Donde la película tropieza es en su estructura. A pesar de ser la entrega más corta de la franquicia, con apenas 94 minutos, se siente innecesariamente alargada por subtramas sin sustancia, como la del padre de Mia (Joshua Jackson), un ex boxeador venido a menos que solo sirve como excusa para insertar unas cuantas peleas más. En contraposición, las verdaderas conexiones emocionales —como la que podría haberse explorado entre Daniel y Han o el propio proceso interior de Li— quedan esbozadas, pero nunca desarrolladas con la profundidad que merecen.

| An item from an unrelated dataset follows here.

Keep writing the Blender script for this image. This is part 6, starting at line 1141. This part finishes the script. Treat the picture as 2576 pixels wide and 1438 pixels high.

Ben Wang cumple con solvencia, aunque su personaje no termina de despegar. Interpreta a un joven contenido, marcado por el dolor, pero su arco de transformación resulta más impuesto que vivido. Es un protagonista funcional, pero carente del carisma que Daniel LaRusso o incluso Dre Parker (Jaden Smith) supieron transmitir. Más interesante es la interacción entre Jackie Chan y Ralph Macchio, quienes comparten escena en momentos puntuales, incluida una secuencia de entrenamiento que prometía ser icónica, pero que lamentablemente queda diluida por un montaje apresurado y el uso excesivo de dobles de acción.

Y es que aquí llegamos a uno de los grandes problemas de Karate Kid: Legends: su relación con el lenguaje del cuerpo. La franquicia, desde su origen, ha sido una celebración del movimiento como forma de expresión emocional, como coreografía narrativa. En esta nueva entrega, sin embargo, las peleas carecen de esa elegancia y poesía. Jonathan Entwistle, quien ya había demostrado sensibilidad visual en series como The End of the F**ing World*, opta aquí por una estética recargada de cortes rápidos, efectos digitales y recursos visuales que remiten más a TikTok que al cine de artes marciales tradicional.

El resultado es un producto visualmente homogéneo, donde las peleas parecen diseñadas para mantener la atención de una audiencia con poca capacidad de concentración, pero que pierde el peso dramático que debería tener cada golpe, cada bloqueo, cada caída. No hay espacio para la pausa, para la contemplación, para la enseñanza implícita que caracterizaba a Mr. Miyagi y que también intentaba transmitir el Sr. Han.

Hay momentos rescatables. La relación entre Mia y Li tiene cierto candor, y la forma en que ambos se descubren en medio del caos urbano posee una sinceridad que no puede fingir. Hay también una intención noble en mostrar una América diversa, con una familia migrante como eje de la historia, y un enfoque en la integración de valores asiáticos en el contexto occidental. Esa dimensión cultural funciona como metáfora y como contexto narrativo, y quizá sea uno de los elementos mejor logrados de la cinta.

Pero luego llega el final. Un clímax predecible pero emotivo, que apela sin vergüenza al corazón del fan más veterano. Hay una aparición sorpresa (que no arruinaremos aquí) que arranca una sonrisa genuina. Y eso, al menos, nos recuerda por qué seguimos regresando a estas historias, por qué seguimos creyendo en la idea de que una patada bien dada, si viene del lugar correcto, puede cambiar el rumbo de una vida. Karate Kid: Legends no es la entrega definitiva que muchos esperaban, pero tampoco es un desastre irremediable. Es una película que juega con las fórmulas conocidas, que falla en algunos aspectos esenciales como la profundidad dramática o la coreografía de acción, pero que logra —a ratos— reconectarnos con una emoción genuina. Es una carta de amor al pasado que, paradójicamente, olvida a veces cómo se construyó ese pasado. Pero también es un recordatorio de que el cine, como las artes marciales, se trata de equilibrio. Y aunque esta película no lo alcanza del todo, al menos lo intenta.